In law school, he met Virginia, our Programs Director. Together, they co-founded the organization, two weeks after Adrian passed the bar.

When we opened we put a sign in the window, and with just that marketing and almost no other outreach we were overwhelmed with requests for help from people with good cases who had been turned away everywhere else.

Our first year we had revenue of $35,000. We would hand shred documents because a shredder was too expensive. Despite the financial challenges, we were able to work on over 280 cases in everything from housing law to family law to consumer law in the first year alone.

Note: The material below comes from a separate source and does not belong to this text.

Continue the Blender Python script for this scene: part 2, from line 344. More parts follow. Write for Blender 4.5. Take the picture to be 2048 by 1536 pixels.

The hours were extreme, the pay was low, and the learning curve was steep. Still, we persisted. We knew that almost everyone we helped was not able to receive services anywhere else. Eventually, we attracted the interest of funders. We tripled our revenue for several years in a row. In 2015, we won the Bay Area Google Impact Challenge, which enabled us to expand even more. In 2019, we secured additional funding from the city that allowed us to open two new centers in the Excelsior and Western Addition.

As of 2020, our staff has grown to 27 full-time employees. We’ve shown that universal access is possible. Now, we plan to scale city-wide, make San Francisco the first city in the country’s history to have universal access to legal help, and become a model for national replication.